また先日は、夫が冷蔵庫の奥からモヤシを引っ張り出してきて「腐ってるよ」と注意してきた。料理もしないのに、冷蔵庫を引っかき回して小姑みたいに細かいことを言わないでほしい、と佐々木さん。
振り返ってみると、夫にとっての結婚とは、自分を子どものように甘やかしてくれる「第二のお母さん」を求めていたのかなと思う。いまは「卒婚」が理想だが、とりあえずはこんなにも子どもっぽい夫と30年以上も一緒に暮らしてこられた自分を褒めてあげたい気持ちだという。
これから定年を迎える夫に不安を抱えるのは、埼玉県に住む平木雅子さん(仮名、57歳)だ。
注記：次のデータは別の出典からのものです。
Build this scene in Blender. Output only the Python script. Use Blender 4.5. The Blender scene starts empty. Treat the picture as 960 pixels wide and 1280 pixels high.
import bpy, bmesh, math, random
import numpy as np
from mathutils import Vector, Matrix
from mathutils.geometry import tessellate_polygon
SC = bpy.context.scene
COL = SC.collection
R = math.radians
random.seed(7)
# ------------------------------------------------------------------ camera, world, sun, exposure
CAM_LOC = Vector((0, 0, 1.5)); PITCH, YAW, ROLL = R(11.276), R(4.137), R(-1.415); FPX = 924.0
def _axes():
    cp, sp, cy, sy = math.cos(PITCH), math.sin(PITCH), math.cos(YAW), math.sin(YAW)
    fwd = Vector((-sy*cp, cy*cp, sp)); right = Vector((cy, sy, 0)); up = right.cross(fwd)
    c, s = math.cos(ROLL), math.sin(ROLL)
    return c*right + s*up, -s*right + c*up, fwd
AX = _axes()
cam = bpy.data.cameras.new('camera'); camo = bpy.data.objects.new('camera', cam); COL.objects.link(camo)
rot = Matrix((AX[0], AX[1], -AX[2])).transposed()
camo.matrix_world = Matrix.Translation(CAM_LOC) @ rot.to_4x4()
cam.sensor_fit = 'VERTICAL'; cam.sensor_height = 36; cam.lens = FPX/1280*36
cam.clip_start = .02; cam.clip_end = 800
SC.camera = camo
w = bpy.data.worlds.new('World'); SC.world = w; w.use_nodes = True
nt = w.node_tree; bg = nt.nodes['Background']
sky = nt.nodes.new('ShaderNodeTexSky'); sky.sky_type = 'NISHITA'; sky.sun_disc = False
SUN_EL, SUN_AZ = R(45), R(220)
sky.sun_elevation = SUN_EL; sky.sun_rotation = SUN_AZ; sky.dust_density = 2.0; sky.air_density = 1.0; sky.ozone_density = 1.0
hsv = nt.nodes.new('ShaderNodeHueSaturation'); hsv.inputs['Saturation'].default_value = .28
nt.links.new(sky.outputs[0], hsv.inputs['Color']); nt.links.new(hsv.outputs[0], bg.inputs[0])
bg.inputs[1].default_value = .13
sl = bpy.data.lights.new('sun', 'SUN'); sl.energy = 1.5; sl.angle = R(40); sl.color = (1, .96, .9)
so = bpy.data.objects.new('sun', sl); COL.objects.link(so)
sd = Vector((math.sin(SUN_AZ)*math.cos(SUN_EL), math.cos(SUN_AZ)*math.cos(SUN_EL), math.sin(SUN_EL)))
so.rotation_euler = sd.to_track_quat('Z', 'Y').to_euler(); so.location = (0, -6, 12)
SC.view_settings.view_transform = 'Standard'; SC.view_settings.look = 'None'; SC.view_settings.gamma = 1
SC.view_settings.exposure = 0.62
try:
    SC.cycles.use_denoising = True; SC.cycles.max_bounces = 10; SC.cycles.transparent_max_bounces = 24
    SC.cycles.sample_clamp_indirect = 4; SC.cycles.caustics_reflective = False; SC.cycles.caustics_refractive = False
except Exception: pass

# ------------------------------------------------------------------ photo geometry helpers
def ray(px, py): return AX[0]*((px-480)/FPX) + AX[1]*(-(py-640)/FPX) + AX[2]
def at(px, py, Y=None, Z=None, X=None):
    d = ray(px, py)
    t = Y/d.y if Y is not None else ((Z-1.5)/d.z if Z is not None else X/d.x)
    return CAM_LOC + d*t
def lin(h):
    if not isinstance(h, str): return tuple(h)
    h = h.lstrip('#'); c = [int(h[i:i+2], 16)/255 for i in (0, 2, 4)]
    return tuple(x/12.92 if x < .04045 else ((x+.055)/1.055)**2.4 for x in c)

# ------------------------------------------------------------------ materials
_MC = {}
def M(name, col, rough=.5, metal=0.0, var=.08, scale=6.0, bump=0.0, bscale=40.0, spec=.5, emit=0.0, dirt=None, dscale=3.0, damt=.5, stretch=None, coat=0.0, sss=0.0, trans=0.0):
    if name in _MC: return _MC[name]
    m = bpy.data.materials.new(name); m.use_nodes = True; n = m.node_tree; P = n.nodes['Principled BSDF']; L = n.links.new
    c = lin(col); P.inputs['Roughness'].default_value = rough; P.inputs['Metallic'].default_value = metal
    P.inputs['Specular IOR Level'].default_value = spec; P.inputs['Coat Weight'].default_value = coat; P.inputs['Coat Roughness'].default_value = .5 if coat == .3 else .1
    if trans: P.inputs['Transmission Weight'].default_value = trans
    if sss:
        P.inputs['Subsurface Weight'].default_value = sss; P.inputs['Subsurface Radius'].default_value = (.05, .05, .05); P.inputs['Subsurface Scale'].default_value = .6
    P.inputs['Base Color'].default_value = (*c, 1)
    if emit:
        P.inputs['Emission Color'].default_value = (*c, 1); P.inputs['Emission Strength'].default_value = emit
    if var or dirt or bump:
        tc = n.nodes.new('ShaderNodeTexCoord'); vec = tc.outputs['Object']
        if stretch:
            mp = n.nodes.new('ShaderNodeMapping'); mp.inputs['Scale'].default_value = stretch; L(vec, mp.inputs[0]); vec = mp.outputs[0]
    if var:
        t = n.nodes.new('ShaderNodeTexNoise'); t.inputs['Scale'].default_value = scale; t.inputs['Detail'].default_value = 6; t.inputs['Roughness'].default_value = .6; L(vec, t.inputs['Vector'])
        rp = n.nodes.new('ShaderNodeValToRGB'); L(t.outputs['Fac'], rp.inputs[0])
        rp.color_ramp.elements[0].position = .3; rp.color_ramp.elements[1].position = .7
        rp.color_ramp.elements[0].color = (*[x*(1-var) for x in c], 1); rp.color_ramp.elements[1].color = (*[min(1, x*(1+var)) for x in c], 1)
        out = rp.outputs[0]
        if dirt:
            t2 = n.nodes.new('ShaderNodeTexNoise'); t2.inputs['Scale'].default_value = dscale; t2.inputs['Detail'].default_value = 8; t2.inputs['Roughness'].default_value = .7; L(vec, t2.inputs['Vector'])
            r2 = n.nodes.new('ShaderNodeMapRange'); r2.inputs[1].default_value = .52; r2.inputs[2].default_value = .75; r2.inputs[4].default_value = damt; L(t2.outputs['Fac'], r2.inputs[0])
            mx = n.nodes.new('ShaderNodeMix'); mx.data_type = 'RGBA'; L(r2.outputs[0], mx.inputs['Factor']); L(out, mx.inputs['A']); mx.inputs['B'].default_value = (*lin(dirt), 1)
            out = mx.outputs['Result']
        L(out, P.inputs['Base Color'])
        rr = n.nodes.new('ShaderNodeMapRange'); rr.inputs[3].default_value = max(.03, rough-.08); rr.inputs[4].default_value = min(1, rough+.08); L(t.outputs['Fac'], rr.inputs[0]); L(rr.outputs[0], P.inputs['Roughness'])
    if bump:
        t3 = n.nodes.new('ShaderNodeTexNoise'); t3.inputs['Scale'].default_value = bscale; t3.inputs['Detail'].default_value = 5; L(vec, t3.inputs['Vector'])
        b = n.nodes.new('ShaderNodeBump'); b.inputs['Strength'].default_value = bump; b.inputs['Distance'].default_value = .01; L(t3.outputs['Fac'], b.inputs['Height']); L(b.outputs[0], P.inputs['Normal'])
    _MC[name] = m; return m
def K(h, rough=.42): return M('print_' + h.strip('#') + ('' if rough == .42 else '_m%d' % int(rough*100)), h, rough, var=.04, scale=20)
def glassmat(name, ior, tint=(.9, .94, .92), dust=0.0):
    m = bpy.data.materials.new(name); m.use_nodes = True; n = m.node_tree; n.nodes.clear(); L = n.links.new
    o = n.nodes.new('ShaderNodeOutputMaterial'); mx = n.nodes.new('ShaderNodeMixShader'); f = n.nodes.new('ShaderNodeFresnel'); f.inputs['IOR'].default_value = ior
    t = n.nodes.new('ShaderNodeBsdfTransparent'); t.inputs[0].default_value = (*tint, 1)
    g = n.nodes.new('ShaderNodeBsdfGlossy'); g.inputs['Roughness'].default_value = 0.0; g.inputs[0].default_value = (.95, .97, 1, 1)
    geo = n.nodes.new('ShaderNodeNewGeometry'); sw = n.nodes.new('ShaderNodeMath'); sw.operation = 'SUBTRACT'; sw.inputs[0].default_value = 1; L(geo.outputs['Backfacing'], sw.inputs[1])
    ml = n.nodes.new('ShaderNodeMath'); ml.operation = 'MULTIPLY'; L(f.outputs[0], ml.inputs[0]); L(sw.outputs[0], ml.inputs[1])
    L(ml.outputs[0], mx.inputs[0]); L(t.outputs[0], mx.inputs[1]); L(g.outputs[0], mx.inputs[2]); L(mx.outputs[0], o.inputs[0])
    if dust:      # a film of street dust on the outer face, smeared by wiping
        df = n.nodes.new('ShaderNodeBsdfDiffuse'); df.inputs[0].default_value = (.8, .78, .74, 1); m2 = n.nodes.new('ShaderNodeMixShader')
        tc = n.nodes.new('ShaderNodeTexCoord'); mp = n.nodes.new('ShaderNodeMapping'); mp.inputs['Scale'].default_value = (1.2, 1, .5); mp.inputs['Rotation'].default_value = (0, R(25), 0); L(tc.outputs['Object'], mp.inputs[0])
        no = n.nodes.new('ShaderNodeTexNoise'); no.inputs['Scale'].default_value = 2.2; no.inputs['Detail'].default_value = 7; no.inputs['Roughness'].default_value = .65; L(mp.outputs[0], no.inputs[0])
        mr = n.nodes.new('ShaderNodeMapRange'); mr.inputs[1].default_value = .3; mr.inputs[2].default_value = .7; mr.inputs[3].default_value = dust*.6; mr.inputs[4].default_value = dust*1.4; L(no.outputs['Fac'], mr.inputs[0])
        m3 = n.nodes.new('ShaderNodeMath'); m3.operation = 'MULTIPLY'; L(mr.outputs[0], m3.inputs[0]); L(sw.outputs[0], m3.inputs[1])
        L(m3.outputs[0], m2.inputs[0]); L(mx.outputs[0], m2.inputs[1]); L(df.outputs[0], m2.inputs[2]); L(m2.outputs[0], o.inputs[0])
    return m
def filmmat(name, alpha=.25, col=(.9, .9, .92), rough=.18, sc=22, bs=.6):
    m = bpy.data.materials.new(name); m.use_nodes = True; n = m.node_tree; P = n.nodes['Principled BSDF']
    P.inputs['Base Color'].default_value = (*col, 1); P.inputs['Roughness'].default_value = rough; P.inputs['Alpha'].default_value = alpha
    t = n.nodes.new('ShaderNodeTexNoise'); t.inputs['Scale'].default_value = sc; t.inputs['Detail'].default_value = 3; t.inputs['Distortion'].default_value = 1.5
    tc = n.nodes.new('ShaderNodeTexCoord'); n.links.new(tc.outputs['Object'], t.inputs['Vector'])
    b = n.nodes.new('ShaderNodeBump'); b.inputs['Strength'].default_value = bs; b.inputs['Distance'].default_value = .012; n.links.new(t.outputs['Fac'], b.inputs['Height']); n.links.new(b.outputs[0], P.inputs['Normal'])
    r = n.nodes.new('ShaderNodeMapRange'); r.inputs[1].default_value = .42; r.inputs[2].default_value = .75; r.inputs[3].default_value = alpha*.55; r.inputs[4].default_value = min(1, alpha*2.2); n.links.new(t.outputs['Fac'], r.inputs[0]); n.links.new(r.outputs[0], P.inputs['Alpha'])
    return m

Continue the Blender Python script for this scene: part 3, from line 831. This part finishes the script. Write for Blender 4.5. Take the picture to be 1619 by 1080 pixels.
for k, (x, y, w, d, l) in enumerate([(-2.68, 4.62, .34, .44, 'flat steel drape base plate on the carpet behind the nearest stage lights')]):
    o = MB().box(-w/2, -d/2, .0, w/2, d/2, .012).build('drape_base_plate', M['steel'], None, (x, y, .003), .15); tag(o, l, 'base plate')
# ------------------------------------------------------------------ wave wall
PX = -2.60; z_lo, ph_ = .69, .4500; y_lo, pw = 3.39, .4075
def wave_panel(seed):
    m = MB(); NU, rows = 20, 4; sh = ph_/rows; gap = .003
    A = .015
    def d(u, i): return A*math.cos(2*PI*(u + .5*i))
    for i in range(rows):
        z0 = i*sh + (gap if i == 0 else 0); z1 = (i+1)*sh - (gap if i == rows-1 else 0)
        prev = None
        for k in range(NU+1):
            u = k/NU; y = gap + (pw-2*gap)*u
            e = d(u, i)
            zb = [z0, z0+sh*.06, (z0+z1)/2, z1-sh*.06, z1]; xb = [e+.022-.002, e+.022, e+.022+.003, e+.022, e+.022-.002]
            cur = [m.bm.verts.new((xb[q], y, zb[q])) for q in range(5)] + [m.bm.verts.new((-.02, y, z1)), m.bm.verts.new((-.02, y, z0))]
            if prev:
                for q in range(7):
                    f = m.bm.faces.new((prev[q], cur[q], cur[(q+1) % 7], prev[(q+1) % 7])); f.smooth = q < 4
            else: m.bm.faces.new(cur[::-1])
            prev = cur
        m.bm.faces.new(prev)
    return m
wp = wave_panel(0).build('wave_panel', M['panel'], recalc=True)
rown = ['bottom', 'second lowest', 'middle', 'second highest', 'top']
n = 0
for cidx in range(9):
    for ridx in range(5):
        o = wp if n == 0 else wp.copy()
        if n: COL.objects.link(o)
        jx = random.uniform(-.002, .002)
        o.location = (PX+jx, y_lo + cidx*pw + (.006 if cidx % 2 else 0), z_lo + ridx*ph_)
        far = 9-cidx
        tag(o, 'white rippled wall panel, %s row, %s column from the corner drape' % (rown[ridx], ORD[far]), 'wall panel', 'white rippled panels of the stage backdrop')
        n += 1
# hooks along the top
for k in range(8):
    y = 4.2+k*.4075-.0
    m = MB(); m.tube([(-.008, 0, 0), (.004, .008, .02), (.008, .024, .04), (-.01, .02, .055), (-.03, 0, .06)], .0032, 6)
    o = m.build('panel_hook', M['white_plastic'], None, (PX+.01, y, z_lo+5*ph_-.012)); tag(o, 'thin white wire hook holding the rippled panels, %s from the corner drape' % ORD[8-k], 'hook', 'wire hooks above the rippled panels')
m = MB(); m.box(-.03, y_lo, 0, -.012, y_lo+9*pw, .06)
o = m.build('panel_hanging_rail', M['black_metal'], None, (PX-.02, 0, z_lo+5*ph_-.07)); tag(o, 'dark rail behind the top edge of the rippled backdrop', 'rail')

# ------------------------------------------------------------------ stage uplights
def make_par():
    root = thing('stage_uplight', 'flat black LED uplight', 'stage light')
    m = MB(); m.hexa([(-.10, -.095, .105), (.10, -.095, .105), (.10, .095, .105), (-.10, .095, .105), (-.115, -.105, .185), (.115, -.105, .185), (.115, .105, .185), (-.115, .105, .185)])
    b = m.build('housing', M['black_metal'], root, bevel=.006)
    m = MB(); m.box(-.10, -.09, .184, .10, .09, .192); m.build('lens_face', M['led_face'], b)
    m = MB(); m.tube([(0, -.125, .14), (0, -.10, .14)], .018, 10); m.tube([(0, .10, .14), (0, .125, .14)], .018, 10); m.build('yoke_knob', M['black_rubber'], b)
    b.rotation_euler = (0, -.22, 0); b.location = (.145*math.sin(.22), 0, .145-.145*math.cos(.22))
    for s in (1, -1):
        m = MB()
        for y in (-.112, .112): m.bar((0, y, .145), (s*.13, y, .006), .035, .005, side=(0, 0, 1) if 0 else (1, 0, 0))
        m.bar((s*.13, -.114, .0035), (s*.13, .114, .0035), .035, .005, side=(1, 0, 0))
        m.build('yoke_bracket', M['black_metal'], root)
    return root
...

現在夫は単身赴任中で、「家に夫がいないのが普通の状態」だ。それなのに、夫が定年を迎える4年後、来る日も来る日も2人きりの生活が始まるなんて、考えるだけでもため息が出るという。
夫への不満は多々あるが、平木さんはもめるのも面倒なので表に出さないことにしている。先日、2人で銀座に行きご飯を食べようということになった。「あそこに美味しそうなレストランがあるわよ」と提案したのに、まったく聞いてくれず、夫がずんずん進むのでついて行くと、結局いつもと同じような店になった。本当はほかのところがよかったが、けんかしたくないのでおとなしく食べたという。おそらく夫は平木さんのこういう感情にはまったく気づいていない。